Fiat-Chrysler, accordo entro il 15 o l’intesa scade

«Non ce ne andremo mai»: Sergio Marchionne risponde così ai tre fondi dell’Indiana che, con il loro ricorso alla Corte suprema, hanno di fatto bloccato l’operazione Chrysler. Lo stop all’accordo, «fino a nuovo ordine», è stato deciso lunedì dalla giudice di New York, Ruth Bader Ginsburg. Per Fiat, comunque, il rischio è che nuovi ritardi peggiorino la situazione già precaria di Chrysler. E ieri, in una lettera di quattro pagine inviata alla Corte suprema, i legali di Torino hanno sollecitato il magistrato a dare una risposta prima del 15 giugno, cioè la scadenza fissata dal contratto per l’ufficializzazione del deal. «Il punto cruciale che i fondi dell’Indiana ignorano - si legge nella nota - è che se la transazione di vendita approvata dal tribunale fallimentare non andrà in porto entro il 15 giugno 2009, si concluderà in base ai suoi stessi termini». Il Lingotto precisa inoltre che l’unica eccezione prevista per una proroga di 30 giorni «è inapplicabile» perché ci sono già stati tutti i via libera attesi. «La conclusione automatica - prosegue Fiat - riflette il delicato equilibrio tra gli interessi dei numerosi azionisti nel salvataggio di Chrysler e il riconoscimento che dopo il 15 giugno il probabile deterioramento delle fortune di Chrysler significherebbe che nessuno di questi azionisti vorrebbe continuare a essere vincolato dall’accordo originale». Ci sarebbero, insomma, le condizioni per rinegoziare l’intesa in termini ben diversi.
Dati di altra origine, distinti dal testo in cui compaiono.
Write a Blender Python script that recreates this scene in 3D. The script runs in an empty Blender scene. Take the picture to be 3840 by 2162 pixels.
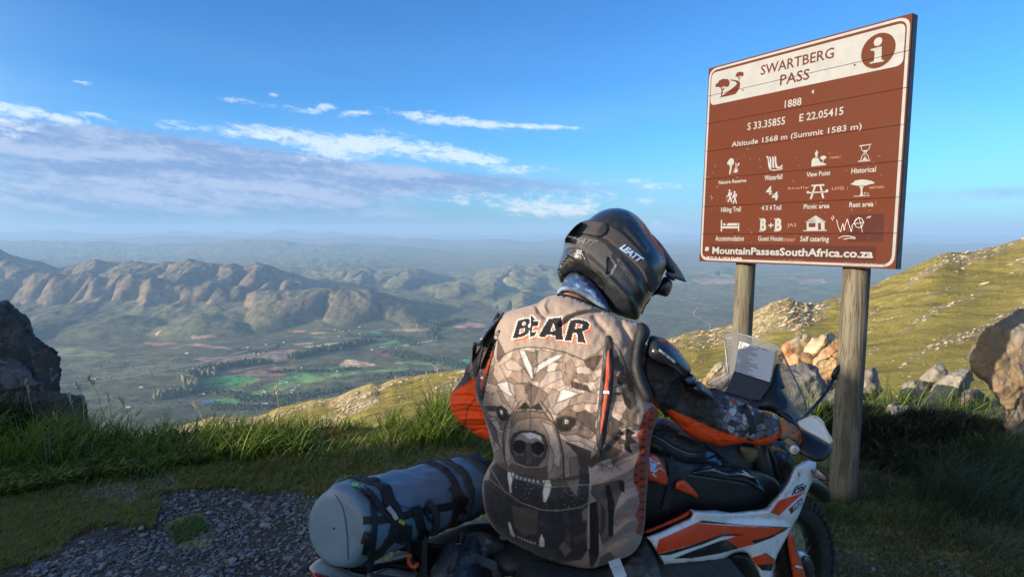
import bpy, math, random
import numpy as np
from mathutils import Vector, Matrix

SC = bpy.context.scene
COL = SC.collection
random.seed(7)
RNG = np.random.default_rng(11)

# ------------------------------------------------------------------ camera
FPX = 3840 * 23 / 36
PITCH = math.radians(5.2)
CAMZ = 1.65
cam_data = bpy.data.cameras.new('camera')
cam_data.lens = 23
cam_data.sensor_width = 36
cam_data.clip_start = 0.05
cam_data.clip_end = 400000
cam = bpy.data.objects.new('camera', cam_data)
cam.location = (0, 0, CAMZ)
cam.rotation_euler = (math.pi / 2 - PITCH, 0, 0)
COL.objects.link(cam)
SC.camera = cam

# ------------------------------------------------------------------ light
SUN_EL = math.radians(14.0)
SUN_H = np.array([-0.90, -0.436])            # towards the sun, horizontally
SUN_H = SUN_H / np.linalg.norm(SUN_H)
SUN_DIR = Vector((SUN_H[0] * math.cos(SUN_EL), SUN_H[1] * math.cos(SUN_EL), math.sin(SUN_EL)))
sd = bpy.data.lights.new('sun', 'SUN')
sd.energy = 4.6
sd.angle = math.radians(0.55)
sd.color = (1.0, 0.86, 0.66)
sun = bpy.data.objects.new('sun', sd)
sun.rotation_euler = SUN_DIR.to_track_quat('Z', 'Y').to_euler()
COL.objects.link(sun)

SC.view_settings.view_transform = 'Standard'
SC.view_settings.look = 'None'
SC.view_settings.exposure = 0.85
SC.view_settings.gamma = 1.0
SC.view_settings.use_curve_mapping = False
SC.cycles.use_denoising = True
SC.cycles.max_bounces = 7
SC.cycles.transparent_max_bounces = 12
SC.cycles.volume_bounces = 2
SC.cycles.sample_clamp_indirect = 6

world = bpy.data.worlds.new('World')
SC.world = world
world.use_nodes = True


class NT:
    """tiny helper for building node trees"""
    def __init__(self, tree):
        self.t = tree

    def n(self, typ, **kw):
        nd = self.t.nodes.new(typ)
        for k, v in kw.items():
            if k.startswith('i_'):
                nd.inputs[int(k[2:]) if k[2:].isdigit() else k[2:].replace('_', ' ')].default_value = v
            else:
                setattr(nd, k, v)
        return nd

    def l(self, a, b):
        self.t.links.new(a, b)

    def put(self, v, sock):
        if isinstance(v, (int, float)):
            sock.default_value = v
        elif isinstance(v, (tuple, list)):
            sock.default_value = tuple(v) + ((1.0,) if len(v) == 3 and len(sock.default_value) == 4 else ())
        else:
            self.l(v, sock)

    def m(self, op, a, b=0.0, c=0.0, clamp=False):
        nd = self.n('ShaderNodeMath', operation=op, use_clamp=clamp)
        for i, v in enumerate((a, b, c)):
            self.put(v, nd.inputs[i])
        return nd.outputs[0]

    def mix(self, f, a, b, blend='MIX'):
        nd = self.n('ShaderNodeMix', data_type='RGBA', blend_type=blend)
        self.put(f, nd.inputs[0]); self.put(a, nd.inputs[6]); self.put(b, nd.inputs[7])
        return nd.outputs[2]

    def ramp(self, f, lo, hi, a=0.0, b=1.0):
        nd = self.n('ShaderNodeMapRange', interpolation_type='SMOOTHSTEP')
        self.put(f, nd.inputs[0])
        nd.inputs[1].default_value = lo; nd.inputs[2].default_value = hi
        nd.inputs[3].default_value = a; nd.inputs[4].default_value = b
        return nd.outputs[0]

    def noise(self, vec, scale, detail=4, rough=0.5, dist=0.0):
        nd = self.n('ShaderNodeTexNoise')
        nd.inputs['Scale'].default_value = scale; nd.inputs['Detail'].default_value = detail
        nd.inputs['Roughness'].default_value = rough; nd.inputs['Distortion'].default_value = dist
        if vec is not None:
            self.l(vec, nd.inputs['Vector'])
        return nd.outputs[0]

    def xyz(self, x, y, z):
        nd = self.n('ShaderNodeCombineXYZ')
        self.put(x, nd.inputs[0]); self.put(y, nd.inputs[1]); self.put(z, nd.inputs[2])
        return nd.outputs[0]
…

Lo stop arrivato dalla Corte suprema alla cessione delle attività di Chrysler rappresenta un brutto colpo anche per l’amministrazione Obama, che ha apertamente caldeggiato l’intesa con Fiat e, prima della sentenza, ha invitato - invano - la giudice Ginsburg a non pronunciarsi, lasciando che il salvataggio della casa Usa proseguisse senza intoppi. Inoltre lo stop a Chrysler potrebbe avere serie ripercussioni sulla bancarotta di Gm (Edward Whitecre, numero uno di At&t, sarà il nuovo presidente, mentre Fritz Henderson resterà ceo). Il presidente Usa, Barack Obama, ha infatti annunciato la bancarotta di Gm il primo giugno, citando la procedura veloce per Chrysler come la dimostrazione che anche l’altro colosso di Detroit, la cui dichiarazione di insolvenza si presenta molto più complessa, avrebbe potuto procedere agilmente.
In attesa di novità da New York, in Germania continua la discussione su Opel e la cordata che si è aggiudicata l’asta a scapito di Fiat. Torna a parlare il governatore dell’Assia, Roland Koch, secondo il quale «Magna contribuirà al rilancio di Opel grazie anche alla sua reputazione».

Ad Apcom, invece, il ministro dell’Economia russo, Evgenis Yasin, confessa che «l’idea della partecipazione della cordata di Mosca nell’affare Opel risponde solo ad ambizioni politiche, senza basi economiche».
Fiat, infine, si prepara a celebrare un maggio positivo in Europa con risultati di vendite e quota «leggermente in crescita rispetto ad aprile», secondo le anticipazioni di Jd Power.